The big picture is that U.S. nonfarm payrolls has declined steadily from 295,000 jobs added in October 2015 to 160,000 added in April 2016, while hourly wages inched up a mere 1.13% from $21.21 per hour to $21.45 per hour during the same period, due in part to a rise in minimum wages in some states and cities.

The 10-year U.S. Treasury Note yield was 1.779% at the close on Friday, down 2.79% for the week. The yield spread between the 10-year and 2-year U.S. Treasury Notes closed at 1.05 percentage points on Friday, after dipping to 0.95 percentage point on March 8, a level not seen since late 2007. The U.S. dollar index bounced 0.92% to close on Friday at 93.883, slightly above the technical support of 93.78.

Since October 2015, the S&P 500 and WTI crude oil price are highly correlated with a coefficient of 0.9 over a 100-day period, where 1 is total positive correlation.
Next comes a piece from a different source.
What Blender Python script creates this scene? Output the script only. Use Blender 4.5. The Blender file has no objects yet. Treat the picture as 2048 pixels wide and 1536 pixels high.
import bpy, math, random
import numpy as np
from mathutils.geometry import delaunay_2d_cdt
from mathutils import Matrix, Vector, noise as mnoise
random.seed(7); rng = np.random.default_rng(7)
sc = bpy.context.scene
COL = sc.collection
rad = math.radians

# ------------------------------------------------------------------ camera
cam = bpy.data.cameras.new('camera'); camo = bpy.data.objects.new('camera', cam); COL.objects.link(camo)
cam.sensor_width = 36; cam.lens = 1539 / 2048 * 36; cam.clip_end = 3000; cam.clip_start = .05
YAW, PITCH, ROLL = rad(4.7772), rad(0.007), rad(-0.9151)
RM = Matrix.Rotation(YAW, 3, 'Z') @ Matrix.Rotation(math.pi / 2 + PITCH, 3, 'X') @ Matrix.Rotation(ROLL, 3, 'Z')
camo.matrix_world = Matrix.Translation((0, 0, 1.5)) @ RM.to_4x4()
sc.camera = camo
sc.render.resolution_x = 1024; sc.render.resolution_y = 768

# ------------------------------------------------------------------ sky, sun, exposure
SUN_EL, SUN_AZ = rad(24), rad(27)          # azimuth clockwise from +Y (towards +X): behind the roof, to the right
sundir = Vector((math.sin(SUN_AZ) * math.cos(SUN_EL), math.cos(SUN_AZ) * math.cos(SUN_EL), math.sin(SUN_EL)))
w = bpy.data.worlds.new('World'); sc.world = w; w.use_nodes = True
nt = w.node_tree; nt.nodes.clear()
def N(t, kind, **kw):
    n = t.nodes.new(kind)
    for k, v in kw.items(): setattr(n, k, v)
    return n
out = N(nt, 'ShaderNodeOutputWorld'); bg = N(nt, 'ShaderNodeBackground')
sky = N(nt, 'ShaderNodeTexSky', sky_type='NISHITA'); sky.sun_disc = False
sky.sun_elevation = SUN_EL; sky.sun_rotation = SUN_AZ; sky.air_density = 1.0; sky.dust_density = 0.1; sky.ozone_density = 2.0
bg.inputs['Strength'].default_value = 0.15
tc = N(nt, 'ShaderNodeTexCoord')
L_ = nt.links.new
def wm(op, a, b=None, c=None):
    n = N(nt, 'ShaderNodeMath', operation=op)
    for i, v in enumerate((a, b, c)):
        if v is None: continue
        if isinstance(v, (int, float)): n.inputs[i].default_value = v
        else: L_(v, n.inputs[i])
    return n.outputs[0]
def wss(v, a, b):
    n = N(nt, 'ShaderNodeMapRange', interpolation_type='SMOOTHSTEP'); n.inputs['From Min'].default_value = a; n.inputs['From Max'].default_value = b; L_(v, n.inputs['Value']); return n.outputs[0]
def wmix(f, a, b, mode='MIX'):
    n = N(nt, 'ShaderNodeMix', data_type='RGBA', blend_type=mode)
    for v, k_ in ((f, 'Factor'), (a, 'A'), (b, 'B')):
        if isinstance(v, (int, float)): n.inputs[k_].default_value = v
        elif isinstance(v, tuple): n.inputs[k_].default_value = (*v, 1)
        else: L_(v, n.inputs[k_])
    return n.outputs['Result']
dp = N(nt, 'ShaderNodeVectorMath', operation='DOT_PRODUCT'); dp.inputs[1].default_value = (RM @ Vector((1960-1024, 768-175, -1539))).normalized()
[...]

The WTI crude oil spot price was down 3.11% for the week, at $44.56 per barrel on Friday, as the U.S. dollar firmed and crude inventory rose above expectations.
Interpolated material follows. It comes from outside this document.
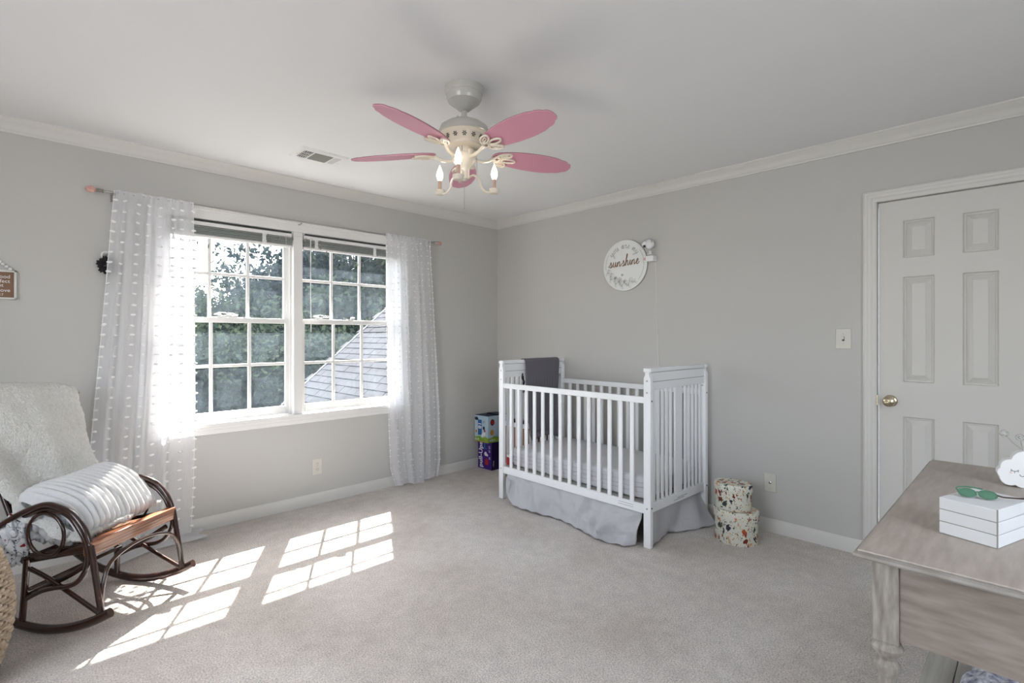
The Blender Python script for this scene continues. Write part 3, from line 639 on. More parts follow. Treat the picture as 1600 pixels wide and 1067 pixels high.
# cloth pooled on the carpet under the left curtain
def pool(u, v):
    x = -3.22+.56*u+.02*math.sin(9*v); y = -.03-.26*v*(1-.55*u)-.03*math.sin(7*u+1)*v
    return Vector((x, y, .010+.020*abs(math.sin(11*u+3*v))*(1-v)+.008*math.sin(17*u)*math.sin(9*v)*(1-v)+.004))
p = MB().grid(pool, 60, 16).build('curtain_hem', 'sheer', None, ang=180, solid=.002); tag(p, 'white curtain hem puddled on the carpet under the left curtain', 'cloth')

# blinds
for x0, x1, wh in ((-2.828, -2.052, 'left'), (-1.972, -1.178, 'right')):
    b = thing('window_blind', 'raised mini blind with stacked slats coloured grey-green as in shade over the %s window' % wh, 'blind', ((x0+x1)/2, .022, 1.92), 0, 'raised blinds'); w = (x1-x0)/2-.004
    MB().box((-w, -.032, .072), (w, .012, .0965)).build('headrail', 'sash', b, bevel=.002)
    for k in range(5): MB().box((-w, -.029+.003*(k % 2), .0165+.0110*k), (w, .010, .0225+.0110*k)).build('slat', 'blind', b)
    MB().box((-w, -.028, -.002), (w, .010, .014)).build('bottom_rail', 'sash', b, bevel=.003)
    for s in (-.30, .19): MB().box((s-.012, -.034, -.002), (s+.012, -.031, .09)).ball((s-.006, -.035, .05), .010, 8).ball((s+.008, -.035, .02), .009, 8).ball((s+.012, -.035, .07), .008, 8).build('ladder_clip', 'plastic', b)
    if wh == 'left': MB().tube([(w-.045, -.034, .09), (w-.043, -.034, .0), (w-.03, -.02, -.1), (w-.02, -.012, -.36), (w-.045, -.012, -.50), (w-.005, -.015, -.53)], .0016, 5).build('pull_cord', 'cord', b)
    else: MB().tube([(-w+.048, -.036, .085), (-w+.050, -.03, -.3), (-w+.055, -.026, -.62)], .0035, 6).build('tilt_wand', 'cord', b)
for x0, x1, wh in ((-2.830, -2.048, 'left'), (-1.976, -1.174, 'right')):
    o = thing('tension_rod', 'thin dark tension rod along the top of the %s window frame' % wh, 'rod', ((x0+x1)/2, -.006, 2.0265)); w = (x1-x0)/2
    MB().tube([(-w, 0, 0), (w, 0, 0)], .0050, 8).build('tube', 'dark', o)
    for s in (-1, 1): MB().tube([(s*w, 0, 0), (s*(w-.012), 0, 0)], .006, 10).build('end_cap', 'plastic', o)
# string of tiny drop lights
sl_ = thing('string_light', 'thin string of tiny drop-shaped lights draped across both windows', 'string lights', (-2.2, -.028, 1.9))
pts = [(-2.80, 1.915), (-2.755, 1.905), (-2.705, 1.897), (-2.662, 1.892), (-2.60, 1.875), (-2.559, 1.864), (-2.505, 1.862), (-2.45, 1.864), (-2.394, 1.880), (-2.353, 1.892), (-2.295, 1.907), (-2.222, 1.965), (-2.15, 1.985), (-2.06, 1.998), (-1.96, 2.0), (-1.90, 1.985), (-1.85, 1.955), (-1.80, 1.925), (-1.74, 1.905), (-1.67, 1.88), (-1.602, 1.862), (-1.55, 1.858), (-1.502, 1.862), (-1.44, 1.90), (-1.376, 1.955)]
MB().tube(crom([(x+2.2, 0, q-1.9) for x, q in pts], 4), .0008, 4).build('wire', 'steel', sl_)
db = MB().lathe([(.001, 0), (.003, -.006), (.0050, -.018), (.0036, -.027), (.0005, -.030)], 7).mesh('light_drop', 'damper')
for x, q in pts:
    o = bpy.data.objects.new('light_drop', db); COL.objects.link(o); o.parent = sl_; o.location = (x+2.2, 0, q-1.902); o.rotation_euler = (0, random.uniform(-.3, .3), 0)
# cord coils on the meeting rails
for cx, wh in ((-2.48, 'left'), (-1.80, 'right')):
    b = MB(); pts = []
    for k in range(70):
        a = k*.42; r = .035+.012*math.sin(k*.7); pts.append((r*1.5*math.cos(a), .006+.004*math.sin(k), .012+.012*math.sin(a)*(1 if k % 3 else .3)+.012))
    b.tube(pts, .0018, 5); b.tube(crom([(-.10, 0, .003), (-.05, 0, .006), (0, 0, .004), (.09, 0, .004), (.16, .002, .005)], 5), .002, 5)
    o = b.build('cord_coil', 'cord', None, loc=(cx, .052, 1.3965)); tag(o, 'loose white cord coiled on the meeting rail of the %s window' % wh, 'cord')
# scrunchie on a hook behind the curtain
h = thing('hair_scrunchie', 'black ruffled scrunchie hanging from a white ring left of the curtain', 'scrunchie', mtx=onL(-3.118, 0, 1.70))
b = MB(); b.lathe([(.001, 0), (.012, .002), (.012, .010), (.005, .022), (.001, .024)], 12, T((-.012, .055, 0))); b.build('hook', 'plastic', h)
MB().tube([(-.014+.020*math.cos(k*PI/8), .040+.020*math.sin(k*PI/8), .026) for k in range(16)], .0045, 8, True).build('ring', 'plastic', h)
b = MB()
b.grid(lambda u, v: Vector(((.034+(.018+.0035*math.sin(u*2*PI*19)+.004*math.sin(u*2*PI*5))*math.cos(v*2*PI))*math.cos(u*2*PI)-.004, (.030+(.017+.0035*math.sin(u*2*PI*19)+.004*math.sin(u*2*PI*7))*math.cos(v*2*PI))*math.sin(u*2*PI)*1.15-.018, .028+(.016+.004*math.sin(u*2*PI*17))*math.sin(v*2*PI))), 90, 10, True, True); b.build('ruffle', 'black', h, ang=180)

# letter sign at the left edge
sg = thing('wall_sign', 'small brown wooden verse sign in a white frame hung by beads', 'sign', mtx=onL(-3.64, 0, 1.541))
w_, h_ = .134, .077
MB().box((-w_+.008, -h_+.008, .001), (w_-.008, h_-.008, .010)).build('board', 'sign_wood', sg)
fr = MB(); fr.box((-w_, -h_, 0), (-w_+.010, h_, .018)).box((w_-.010, -h_, 0), (w_, h_, .018)).box((-w_, h_-.010, 0), (w_, h_, .018)).box((-w_, -h_, 0), (w_, -h_+.010, .018)); fr.build('frame', 'trim', sg, bevel=.001)
for i, (s_, xr, yy, sz) in enumerate((('every good', .110, .042, .026), ('and perfect', .109, .018, .026), ('gift comes right', .084, -.004, .024), ('down from above', .110, -.030, .026), ('james 1:17', .084, -.054, .017))):
    text(sg, s_, sz, 'paper', T((xr, yy, .0105)), align='RIGHT')
MB().tube([(-.118, h_-.006, .008), (0, h_+.10, .006), (.118, h_-.006, .008)], .0012, 5).build('cord', 'cord', sg)
bd = MB().ball((0, 0, 0), .0085, 12).mesh('bead', 'plastic')
for s_ in (-1, 1):
    for k in range(7):
        o = bpy.data.objects.new('bead', bd); COL.objects.link(o); o.parent = sg; t_ = .03+k*.12; o.location = (s_*.112*(1-t_), h_+.004+.10*t_, .010)

# outlets and switch
def plate(nm, lab, cat, mtx, wd=.036, ht=.059):
    p = thing(nm, lab, cat, mtx=mtx); MB().box((-wd, -ht, 0), (wd, ht, .005)).build('cover_plate', 'plate', p, bevel=.003); return p
p = plate('wall_outlet', 'ivory double wall outlet below the window', 'outlet', onL(-1.865, 0, .281))
for s in (-.021, .021):
    f = MB().lathe([(.0165, .004), (.0165, .0075), (.0155, .008)], 20, T((0, s, 0))).build('socket', 'plate', p)
    MB().box((-.007, s+.000, .0078), (-.0045, s+.008, .0084)).box((.0045, s+.001, .0078), (.007, s+.007, .0084)).box((-.002, s-.010, .0078), (.002, s-.006, .0084)).build('slot', 'dark', f)
MB().ball((0, 0, .005), .0028, 8).build('screw', 'steel', p)
p = plate('cable_plate', 'ivory cable jack plate on the right wall behind the hat boxes', 'wall plate', onR(0, -2.61, .317))
MB().lathe([(.008, .004), (.008, .008), (.005, .009), (.005, .014), (.002, .014)], 12).build('jack', 'steel', p)
for s in (-.042, .042): MB().ball((0, s, .005), .0030, 8, (1, 1, .5)).build('screw', 'steel', p)
p = plate('light_switch', 'ivory toggle light switch beside the door', 'light switch', onR(0, -3.02, 1.254), .040, .060)
MB().box((-.006, -.013, .004), (.006, .013, .006)).build('switch_slot', 'dark', p)
MB().box((-.0045, -.004, .005), (.0045, .012, .014)).build('toggle', 'plate', p, bevel=.001)
for s in (-.030, .030): MB().ball((0, s, .005), .0030, 8, (1, 1, .5)).build('screw', 'steel', p)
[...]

The Energy Information Administration (EIA) weekly U.S. oil inventory report on Wednesday showed a build of 2.8 million barrels in the week ending April 29, compared to analysts’ expectations for a 1.4 million barrel build. The American Petroleum Institute (API) inventory data on Tuesday showed a 1.3 million barrel build. The EIA also said the weekly U.S. crude oil production fell again for the fourteenth consecutive week, to 8.825 million barrels per day (bpd) for the week ending April 29, 2016, the lowest level since September 24, 2014, at 8.837 million bpd. Weekly U.S. crude oil output, however, has fallen 8.17% from the peak level of 9.61 million bpd during the week ending June 6, 2015. 

More bullish news for the oil market came from Houston-based oilfield services company Baker Hughes Inc., who said on Friday that the U.S. oil rig count is now down another 4 to 328, a 79.61% drop from the peak number of 1,609 in October 2014. 
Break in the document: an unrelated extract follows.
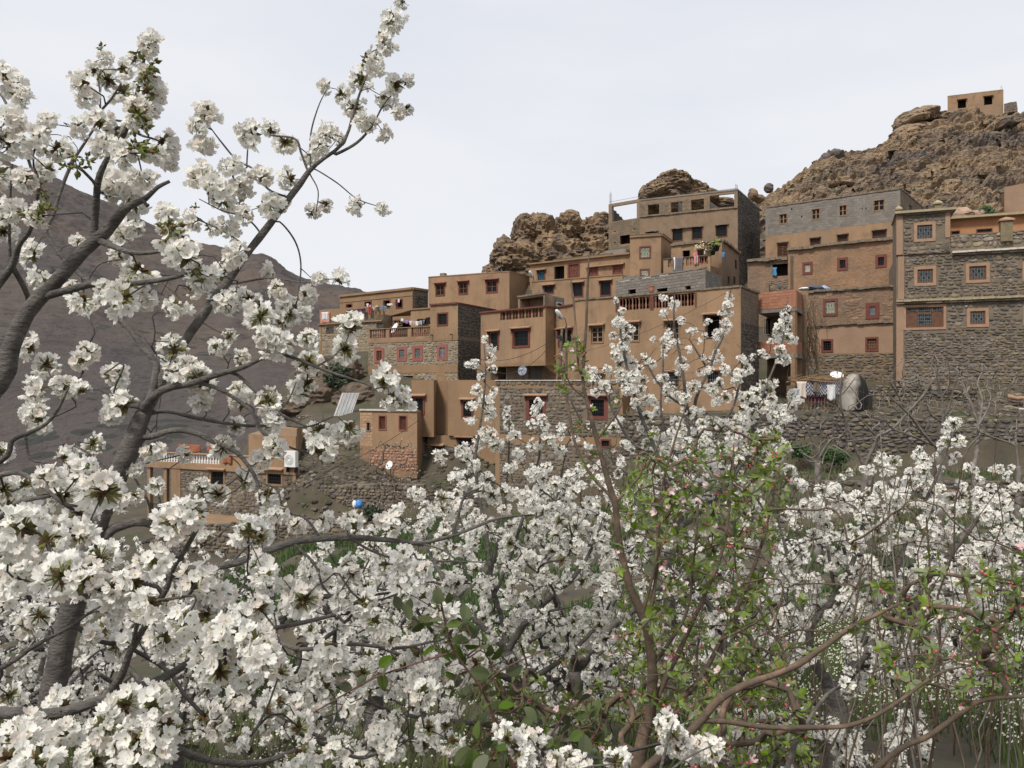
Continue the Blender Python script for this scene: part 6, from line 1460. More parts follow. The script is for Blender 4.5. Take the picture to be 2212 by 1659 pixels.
class Tree:
    def __init__(s, name, label, cat, base, group=None, bark=None, twig=None, tw=1.0, seed=1):
        s.base = V(base); s.root = thing(name, label, cat, s.base, group); s.bark = bark or m_bark; s.twig = twig or m_barkd; s.tw = tw
        s.r = random.Random(seed); s.pos = []; s.rad = []; s.par = []; s.fix = []; s.tg = []; s.seg = []; s.seed = seed
    def limb(s, pts, name='branch', sides=8, step=None, d=None):
        """pts: (px, py, depth, width in frame units); fixed limbs traced on the tree"""
        W = [at(p[0], p[1], p[2]) for p in pts]; rr = [p[3] / 2 / F * p[2] for p in pts]
        if s.pos:
            P = np.array([tuple(p) for p in s.pos]); d_ = np.linalg.norm(P - np.array(tuple(W[0])), axis=1); j = int(np.argmin(d_))
            if .003 < d_[j] < .16: W = [s.pos[j]] + W; rr = [rr[0]] + rr
        return s.limb3(W, rr, name, sides, step)
    def limb3(s, W, rr, name='branch', sides=8, step=None):
        L_ = sum((b - a).length for a, b in zip(W[:-1], W[1:])); step = step or max(.012, min(.12, L_ / 40))
        C = catmull(W, step); acc = [0]
        for a, b in zip(W[:-1], W[1:]): acc.append(acc[-1] + (b - a).length)
        # radius along
        out = []; k = 0; dist = 0
        for i, c in enumerate(C):
            if i: dist += (C[i] - C[i - 1]).length
            out.append(float(np.interp(dist / max(1e-6, 1) * acc[-1] / max(acc[-1], 1e-6), acc, rr)))
        sc = acc[-1]; tot = sum((C[i] - C[i - 1]).length for i in range(1, len(C))); dist = 0; out = []
        for i, c in enumerate(C):
            if i: dist += (C[i] - C[i - 1]).length
            x = float(np.interp(dist / tot * sc, acc, rr)); w = noise.noise(c * (6 / max(.02, x) * .05)) * .16 + .05 * noise.noise(c * 60)
            out.append(x * (1 + w))
        J = [c + V((noise.noise(c * 9), noise.noise(c * 9 + V((5, 0, 0))), noise.noise(c * 9 + V((0, 5, 0))))) * (out[i] * .35) for i, c in enumerate(C)]
        mb = MB(); mb.tube(J, out, sides); mb.build(name, s.bark, s.root, True)
        b = len(s.pos)
        for i, c in enumerate(J): s.pos.append(c); s.rad.append(out[i]); s.par.append(b + i - 1 if i else -1); s.fix.append(True)
        return J
    def near2d(s, px, py):
        if not hasattr(s, '_pp') or len(s._pp) != len(s.pos):
            a = np.array([tuple(p) for p in s.pos]); s._pp = np.stack([a[:, 0] / a[:, 1] * F + CX, CY - a[:, 2] / a[:, 1] * F, a[:, 1]], 1)
        d2 = (s._pp[:, 0] - px) ** 2 + (s._pp[:, 1] - py) ** 2; return float(s._pp[int(np.argmin(d2)), 2])
    def blobs(s, cv, L_, jit=.05, cs=.045, mul=1.0, d=None):
        k = abs(cv(1, 0)[0] - cv(0, 0)[0])
        for b in L_:
            x, y = cv(b[0], b[1]); R_ = b[2] * k; dd = (b[3] if len(b) > 3 else (d or s.near2d(x, y))) ; dd *= 1 + s.r.uniform(-jit, jit); Rw = R_ / F * dd
            n = max(1, round((Rw / cs) ** 2 * 1.15 * mul)); c = at(x, y, dd)
            if n == 1: s.tg.append((c, min(1.25, max(.6, Rw / .042))))
            else:
                for _ in range(n):
                    o = V((s.r.uniform(-1, 1), s.r.uniform(-1, 1), s.r.uniform(-1, 1)))
                    while o.length > 1: o = V((s.r.uniform(-1, 1), s.r.uniform(-1, 1), s.r.uniform(-1, 1)))
                    s.tg.append((c + o * max(.0, Rw - .03), s.r.uniform(.8, 1.05)))
    def fill(s, poly, n, d0, d1, sc=(.75, 1.1), avoid=(), th=None):
        xs_ = [p[0] for p in poly]; ys_ = [p[1] for p in poly]; k = 0; g = 0
        while k < n and g < n * 60:
            g += 1; x, y = s.r.uniform(min(xs_), max(xs_)), s.r.uniform(min(ys_), max(ys_))
            ins = False
            for i in range(len(poly)):
                a, b = poly[i], poly[i - 1]
                if (a[1] > y) != (b[1] > y) and x < (b[0] - a[0]) * (y - a[1]) / (b[1] - a[1]) + a[0]: ins = not ins
            if not ins: continue
            if th is not None and noise.noise(V((x * .012, y * .012, s.seed))) < th: continue
            dd = d0(x, y) if callable(d0) else s.r.uniform(d0, d1); c = at(x, y, dd)
            if c.z < ground_z(c.x, c.y) + .25: continue
            s.tg.append((c, s.r.uniform(*sc))); k += 1
    def bare(s, poly, n, d0, d1):
        k = len(s.tg); s.fill(poly, n, d0, d1); s.tg[k:] = [(c, 0) for c, _ in s.tg[k:]]
    def along(s, P, n, spread, sc=(.7, 1.0)):
        """clusters sleeved round a 3-D polyline"""
        for _ in range(n):
            i = s.r.randrange(len(P)); o = V((s.r.gauss(0, 1), s.r.gauss(0, 1), s.r.gauss(0, 1))) * spread; s.tg.append((P[i] + o, s.r.uniform(*sc)))
    def grow(s, tip=.0016, up=.12):
        s.tw_nodes = []
        if not s.tg: return
        T = np.array([tuple(t[0]) for t in s.tg]); n = len(T); P = np.array([tuple(p) for p in s.pos]); best = np.full(n, 1e9); bi = np.zeros(n, int)
        for i in range(n):
            d = np.linalg.norm(P - T[i], axis=1) + (P[:, 2] - T[i, 2]).clip(0) * .3; j = int(np.argmin(d)); best[i] = d[j]; bi[i] = j
        done = np.zeros(n, bool); s.end = [0] * n; s.chains = []
        for _ in range(n):
            i = int(np.argmin(np.where(done, 1e9, best))); done[i] = True; j = int(bi[i]); p0 = s.pos[j]; p1 = V(T[i]); L_ = (p1 - p0).length
            pj = s.par[j]; dr = (p0 - s.pos[pj]).normalized() if pj >= 0 and (p0 - s.pos[pj]).length > 1e-6 else V((0, 0, 1))
            if L_ < .008: s.end[i] = j; continue
            ctrl = p0 + dr * L_ * .35 + V((s.r.gauss(0, .08), s.r.gauss(0, .08), up + s.r.gauss(0, .06))) * L_; m = max(2, min(9, int(L_ / (.035 * s.tw)))); ch = [j]; new = []
            for k in range(1, m + 1):
                t = k / m; q = p0 * (1 - t) ** 2 + ctrl * 2 * t * (1 - t) + p1 * t * t
                if k < m: q = q + V((s.r.gauss(0, 1), s.r.gauss(0, 1), s.r.gauss(0, 1))) * L_ * .018
                s.pos.append(q); s.rad.append(0); s.par.append(ch[-1]); s.fix.append(False); ch.append(len(s.pos) - 1); new.append(tuple(q))
            s.chains.append(ch); s.end[i] = ch[-1]
            N = np.array(new); dd = np.linalg.norm(T[:, None, :] - N[None], axis=2) + (N[None, :, 2] - T[:, None, 2]).clip(0) * .3; jj = dd.argmin(1); dv = dd[np.arange(n), jj]; up_ = (dv < best) & ~done
            best[up_] = dv[up_]; bi[up_] = len(s.pos) - len(new) + jj[up_]
        cnt = [0] * len(s.pos)
        for e in s.end: cnt[e] += 1
        for i in range(len(s.pos) - 1, -1, -1):
            if not s.fix[i] and s.par[i] >= 0: cnt[s.par[i]] += cnt[i]
        for i in range(len(s.pos)):
            if not s.fix[i]: s.rad[i] = tip * s.tw * max(1, cnt[i]) ** .38 * (1.15 if (i % 3 == 0) else 1)
        mb = MB()
        for ch in s.chains:
            P_ = [s.pos[i] for i in ch]; Rr = [s.rad[i] for i in ch]; Rr[0] = min(Rr[1] * 1.2, max(s.rad[ch[0]], .001))
            mb.tube(P_, Rr, 5 if Rr[1] > .004 and s.pos[ch[0]].y < 4 else 3, cap=False)
        mb.build('twigs', s.twig, s.root, True, kind='stuff')
    def bloom(s, protos_, name='blossom_cluster', maxobj=300, size=1.0, rest=None, flip=.85, mats=None):
        rl = s.base; items = []
        for (c, sc), e in zip(s.tg, s.end):
            if sc <= 0: continue
            p = s.pos[s.par[e]] if s.par[e] >= 0 else c - V((0, 0, 1)); ax = (c - p)
            ax = ax.normalized() if ax.length > 1e-6 else V((0, 0, 1)); ax = (ax + V((s.r.gauss(0, flip), s.r.gauss(0, flip), s.r.gauss(0, flip)))).normalized()
            q = ax.to_track_quat('Z', 'Y').to_matrix().to_4x4() @ Matrix.Rotation(s.r.uniform(0, 6.28), 4, 'Z'); k = sc * size
            items.append((c.y / sc, c, Matrix.Translation(c) @ q @ Matrix.Diagonal((k, k, k, 1))))
        items.sort(key=lambda t: t[0]); join = []
        for i, (_, c, Mx) in enumerate(items):
            k = s.r.randrange(len(protos_))
            if i < maxobj: o = obj(name, protos_[k], s.root); o.matrix_basis = Matrix.Translation(-rl) @ Mx
            else: join.append((k % len(rest or protos_), Mx))
        if join: join_inst({'blossom_cluster': 'blossom', 'leaf_rosette': 'foliage', 'leaf': 'foliage'}.get(name, 'foliage'), rest or protos_, join, mats or CMATS, s.root)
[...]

Crude oil prices got some support by reports of the uncontrolled wildfire in Canada’s province of Alberta on Wednesday, which shut down one major oil sands mining operation and forced another to curtail production. Canada’s total oil sands production is around 2 million bpd, much of which is exported to the U.S.

According to the Commitment of Traders (COT) data released by the Commodity Futures Trading Commission (CFTC) for the week ended May 3, there are 132,020 short positions of S&P 500 consolidated futures, traded on the Chicago Mercantile Exchange by leveraged funds, a decrease of 2,807 short positions from the previous week. This is compared to about 85,065 long positions, down 7,074 from the previous week. The data suggests that hedge funds were increasingly bearish, adding about 4,267 contracts to their net short positions of S&P 500 consolidated futures, where contracts of S&P 500 futures are traded in units of $250.00 x S&P 500 index. 

Technically, the S&P 500 continued to pull back and bounced off the technical support at the 2,041 level. So far, earnings results have been mixed, due in part to a strong U.S. dollar and weak demand abroad. Nonetheless, there is no reason to turn outright bearish yet, as a bullish golden cross, or the 50-day and 200-day SMA crossover, has now emerged. The next head resistance is at 2,081, while support is at 2,012.98, or the 200-day SMA.

S&P 500 Summary: +0.65% YTD as of 05/06/16
Barclay Hedge Fund Index: –0.28% YTD 

Outperforming Sectors: Utilities +12.59% YTD, Telecommunication services +11.49% YTD, Energy +8.73% YTD, Materials +5.86% YTD, Consumer staples +5.12% YTD, Industrials +4.08% YTD, Consumer discretionary +1.25% YTD.

Underperforming Sectors: Financials –3.25% YTD, Information technology –3.32% YTD and Healthcare –4.05% YTD.